THE EASTER VIGIL IN THE HOLY NIGHT

In Matthew’s gospel, there are two earthquakes – the first when Jesus dies on the cross, and the second when he is raised from the dead. My students sometimes wonder, were there really two earthquakes?  Did the veil of the Temple really tear in half? Or is this Matthew’s way of underscoring the significance of the death and resurrection of Jesus?

Bling

Bishop-bashing has become all the rage now that the Bishop of Rome (AKA the Pope) has opted in favor of a simpler life style.  He drives his own modest car and sits on a large chair rather than a throne, although he has not dismissed the Swiss Guard or sold off any art works yet.  The recent “outrage” that greeted Archbishop Wilton Gregory’s new $2.2 million home in Atlanta is the latest item added to the list of episcopal improprieties zealously kept by the mass media.

While the residence seems excessive by US standards in some respects, beating up Gregory seems to be a bridge too far.  Yes, Archbishop Gregory’s new house was expensive and the decision to build it with a bequest from Margaret Mitchel’s estate was a blunder, although it represents a very far cry from the $43 million lavished on remodeling his residence by Bishop Franz-Peter Tebartz-van Elst of Limburg, Germany, that got him demoted by the pope.

According to Zillow.com, the medium home value index of the suburb of Chicago where I live is $323,200.  In Chicago, it’s $187,200.  In River Forest, the suburb where my university is located, that value climbs to $496,300 and big homes still sell for well over a million dollars.  The average listing price of a home in Kenilworth, a more affluent suburb north of Chicago, is currently about $2,304,971 – a tad higher than Archbishop Gregory’s new house.  In Atlanta itself, the home value index is currently $145,300, with a median sale price of $231,465.  Big houses go for a lot more.

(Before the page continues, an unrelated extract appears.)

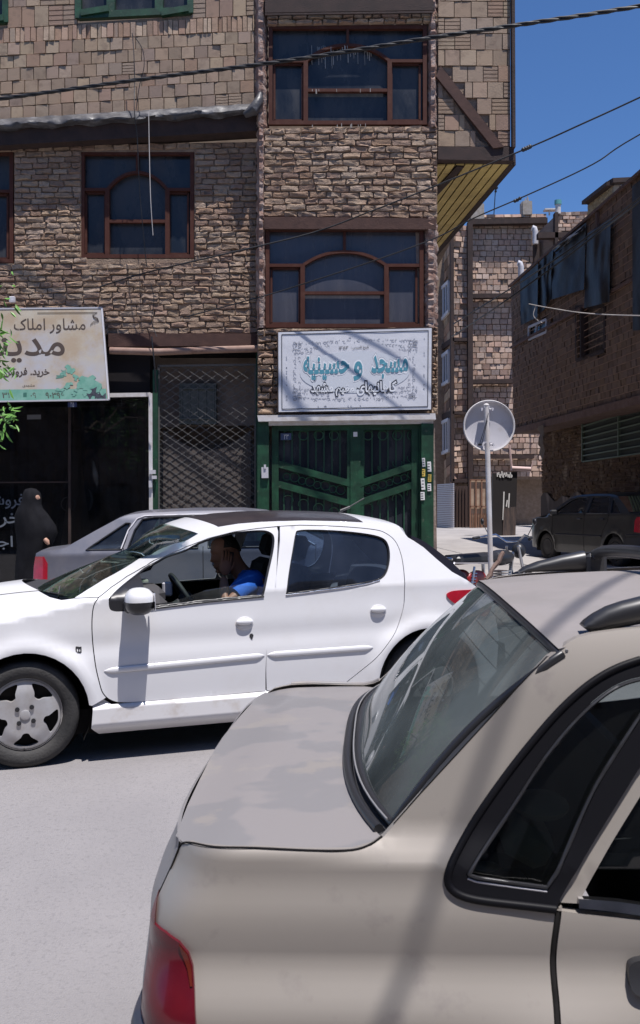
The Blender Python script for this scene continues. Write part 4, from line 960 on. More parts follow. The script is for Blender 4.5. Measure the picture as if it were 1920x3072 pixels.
mb = MB(); mb.hexa([P(1477, 1610, YK), P(1546, 1622, YK), P(1552, 1415, YK), P(1477, 1420, YK)], (0, .08, 0)); bg = mb.build('yard_gate', mat('gate_black', (.022, .018, .018), .6), None); tag(bg, 'black sheet metal gate streaked with white paint in the alley', 'gate')
mb = MB()
for k in range(20): u = 1492+k*2.3; mb.box(P(u, 1424+R.uniform(-4, 4), YK-.02), (.03, .01, R.uniform(.04, .14)))
for (u, v0, v1) in ((1512, 1475, 1560), (1528, 1480, 1535), (1522, 1500, 1520), (1516, 1540, 1575)): mb.bar(P(u, v0, YK-.02), P(u-3, v1, YK-.02), .035, .01, up=(0, 1, 0))
mb.build('white_paint_streaks', M_paper, bg)
mb = MB(); mb.hexa([P(1508, 1610, YK-.04), P(1546, 1618, YK-.04), P(1548, 1520, YK-.04), P(1512, 1525, YK-.04)], (0, .03, 0)); mb.build('brown_panels', mat('worn_brown', (.13, .09, .075), .8, col2=(.05, .04, .04), ns=4, stretch=(3, 1, .5)), bg)
# tan brick stair tower behind
mb = MB(); YT = 31
a0, a1, a2 = P(1762, 800, YT+1.2), P(1838, 800, YT-1.5), P(1990, 800, YT-1)
def up(p, V): return P(*(pix(p)[0], V), p.y)
masonry(mb, up(a0, 720), up(a1, 680), up(a1, 555), up(a0, 612), 26, .26, (), ((.42, .33, .2), (.46, .37, .24), (.39, .3, .18)), jit=.005, gap=.02, bk=.05)
masonry(mb, up(a1, 680), up(a2, 620), up(a2, 550), up(a1, 555), 5, .3, (), ((.45, .36, .28),), jit=.005, gap=.02, bk=.05)
tw = mb.build('brick_tower', [M_block, M_mortar]); tag(tw, 'tan brick rooftop tower rising behind the block house', 'rooftop tower')
mb = MB(); t0, t1, t2 = up(a0, 611), up(a1, 553), up(a2, 545)
mb.bar(t0+Vector((-.1, -.1, 0)), t1+Vector((-.1, -.1, 0)), .25, .12); mb.bar(t1+Vector((-.1, -.1, .05)), t2+Vector((0, -.1, .05)), .3, .14); mb.build('roof_edge', M_rustd, tw)
# ================================================================ cables
def cable(pts, r, label, m=M_cable, sub=6, tw=0, name='power_cable', grp=None):
    q = spl([tuple(P(*p)) for p in pts], sub); mb = MB(); q = [Vector(x) for x in q]
    if tw:
        for ph in range(tw):
            rr = []; L_ = 0
            for i, p in enumerate(q): L_ += (p-q[i-1]).length if i else 0; rr.append(p+Vector((0, cos(L_*9+ph*2*pi/tw), sin(L_*9+ph*2*pi/tw)))*r*.75)
            mb.tube(rr, r*.7, 6)
    else: mb.tube(q, r, 6)
    o = mb.build(name, m, smooth=60); tag(o, label, 'cable', grp); return o
G = 'cables strung across the street'
cable([(-200, 325, 13.95), (0, 297, 13.6), (402, 241, 13.25), (794, 191, 12.85), (1033, 156, 12.55), (1295, 113, 12.2), (1533, 78, 11.9), (1920, 18, 11.4), (2500, -90, 10.5)], .021, 'thick twisted black cable crossing the top storey', tw=3, sub=14, grp=G)
cable([(300, 860, 13.95), (450, 815, 13.85), (700, 756, 13.6), (938, 698, 13.45), (1117, 632, 13.3), (1313, 555, 13.1), (1600, 437, 12.7), (1750, 370, 12.4), (1920, 292, 12.1), (2500, 20, 11)], .011, 'thin black cable rising across the gap between the two bay windows', grp=G)
cable([(560, 950, 13.95), (795, 887, 13.7), (968, 833, 13.5), (1146, 774, 13.3), (1313, 711, 13.1), (1420, 655, 12.9), (1600, 577, 12.6), (1780, 492, 12.3), (1920, 403, 12.1), (2500, 90, 11)], .009, 'thin black cable sagging over the lower bay window', grp=G)
mb = MB()
for (u, v, Y) in ((1570, 449, 12.75), (1577, 446, 12.75), (1584, 443, 12.75), (1590, 440, 12.75)): mb.sphere(P(u, v, Y), .03, 8, 6)
for (u, v, Y) in ((1545, 603, 12.7), (1552, 600, 12.7), (1560, 595, 12.7)): mb.sphere(P(u, v, Y), .025, 8, 6)
o = mb.build('cable_splice', M_cable, smooth=50); tag(o, 'lumpy taped splices on the two thin black cables', 'cable splice')
G2 = 'cables running up the alley'
cable([(1360, 972, 24), (1528, 868, 20), (1657, 784, 17.6), (1790, 690, 16.5), (1920, 592, 14.5), (2400, 200, 11)], .016, 'upper alley cable passing in front of the tarpaulins', grp=G2)
cable([(1356, 1010, 24), (1450, 948, 20), (1530, 893, 18), (1660, 800, 17), (1800, 695, 16.3), (1920, 604, 14.3), (2400, 230, 11)], .016, 'lower alley cable passing in front of the tarpaulins', grp=G2)
cable([(1587, 912, 17.4), (1650, 924, 17), (1760, 940, 16), (1920, 947, 14.5), (2300, 950, 12)], .009, 'pale slack line tied below the tarpaulins', m=M_wire, grp=None)
cable([(1608, 917, 17.3), (1600, 945, 17.3), (1612, 960, 17.3), (1626, 968, 17.3)], .008, 'loose pale cord end dangling from the slack line', m=M_wire, name='cord')
cable([(397, 100, 13.75), (402, 170, 13.72), (404, 250, 13.7), (403, 330, 13.6), (412, 420, 13.7), (418, 560, 13.75), (430, 700, 13.8), (440, 800, 13.85)], .007, 'long dark wire dangling past the window above the awning', name='hanging_wire')
cable([(404, 110, 13.72), (428, 150, 13.7), (432, 200, 13.68), (418, 260, 13.7), (408, 330, 13.7)], .006, 'looped dark wire end hanging on the clay block wall', name='hanging_wire')
cable([(446, 335, 13.75), (448, 450, 13.75), (452, 600, 13.75), (459, 706, 13.75)], .006, 'pale cord hanging beside the dark wire', m=M_wire, name='hanging_wire')
cable([(470, 1010, 13.85), (455, 960, 13.9), (462, 900, 13.95), (452, 850, 13.95)], .006, 'wire looping down from the brickwork to the rolled awning', name='hanging_wire')
cable([(455, 1010, 13.8), (461, 1070, 13.8), (466, 1130, 13.85), (468, 1180, 13.9)], .012, 'black wire running down to the green post', name='hanging_wire')
# ================================================================ tree at the left edge
M_leaf = mat('leaf_green', (.10, .24, .04), .5, col2=(.16, .34, .07), ns=9, nd=2); M_bark = mat('bark', (.12, .09, .07), .95, bump=.6, bs=30)
YTt = 9.2; tr = thing('street_tree', (P(-480, 1500, YTt).x, YTt+1.6, .1), 'leafy green street tree reaching in beside the estate sign', 'tree')
mb = MB(); bs = Vector(tr.location); tp = bs+Vector((.2, -.3, 3.0)); mb.tube([bs, bs.lerp(tp, .5)+Vector((.05, 0, 0)), tp], [.09, .07, .05], 8)
tips = [P(4, 1000, YTt), P(2, 1100, YTt), P(10, 1255, YTt), P(-100, 900, YTt), P(-160, 1150, YTt+.4), P(-300, 850, YTt+1), P(-500, 800, YTt+1.5), P(-650, 1000, YTt+2), P(-350, 1050, YTt)]
for t in tips: mb.tube([bs.lerp(tp, .75+.25*R.random()), (tp+t)/2+Vector((0, 0, .15)), t], [.035, .02, .008], 6)
mb.build('trunk', M_bark, tr, smooth=60)
mb = MB()
def leaf(p, dr, L_, w_):
    dr = dr.normalized(); sd = dr.cross(Vector((R.uniform(-1, 1), R.uniform(-1, 1), R.uniform(.2, 1)))).normalized(); n = dr.cross(sd)*(.15*L_)
    mb.add([p, p+dr*L_*.3+sd*w_*.5+n*.3, p+dr*L_*.7+sd*w_*.42, p+dr*L_-n, p+dr*L_*.7-sd*w_*.42, p+dr*L_*.3-sd*w_*.5+n*.3], [(0, 1, 2, 3), (0, 3, 4, 5)])
cl = [(P(-14, 985, YTt), .07, 30), (P(-22, 1020, YTt), .09, 40), (P(-20, 1075, YTt), .09, 34), (P(2, 1108, YTt-.05), .06, 24), (P(-12, 1135, YTt), .06, 16), (P(15, 1235, YTt), .09, 34), (P(35, 1235, YTt), .07, 22), (P(46, 1245, YTt), .04, 10), (P(-5, 1300, YTt), .10, 26)]
for t in tips: cl += [(t+Vector((R.gauss(0, .25), R.gauss(0, .2), R.gauss(0, .2))) if pix(t)[0] < -60 else t+Vector((-.25, 0, 0)), .2 if pix(t)[0] < -60 else .08, 60) for _ in range(3 if pix(t)[0] < -60 else 1)]
for c, r, n in cl:
    for _ in range(n):
        p = c+Vector((R.gauss(0, r), R.gauss(0, r), R.gauss(0, r*.8)))
        if pix(p)[0] > 50 or (R.random() < .45 and pix(p)[0] > -60): continue
        leaf(p, Vector((R.gauss(.3, .6), R.gauss(-.3, .5), R.gauss(-.6, .4))), R.uniform(.07, .13), R.uniform(.022, .035))
mb.build('crown', M_leaf, tr, fix=False)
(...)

According to the Chicago Tribune, Chicago Bears coach Marc Trestman’s six-bedroom Winnetka mansion is on the market for $3.5 million, half a million more than the $2.94 million he bought it for a few months ago.  Although not quite as big as Gregory’s mansion, it boasts “6 1/2 baths, a cherry wood library, a third-floor loft, and a lower level with a fully equipped sport court, a movie theater and a wine cellar. The house sits on a one-third-acre lot.” [http://www.chicagotribune.com/classified/realestate/transactions/ct-marc-trestman-elite-street–20140320,0,5107869.story]  There was no mention of a panic room, however, and Bears coaches probably need one more than archbishops do. The late great chef Charlie Trotter’s mansion lists for $2.48 million, by the way.  I doubt if any bishops seem interested in buying it at the moment.

The trend, if such it be, toward a simpler, more “impoverished” lifestyle among the episcopates is surely a welcome development, since the average yearly income of the members of the Church (worldwide it’s about $1,000 per annum) is astronomically less than what a mansion like Trestman’s or even Gregory’s costs to operate for just a few hours.  Jesus said that, unlike foxes and birds, he had nowhere at all to lay his head.  Not that bishops should be chucked out onto the street, but how many bedrooms (and panic rooms) do they really need?

Archbishop Gregory’s decision to sell the house and give the money to the poor is a good one.  Wonder where he got that idea?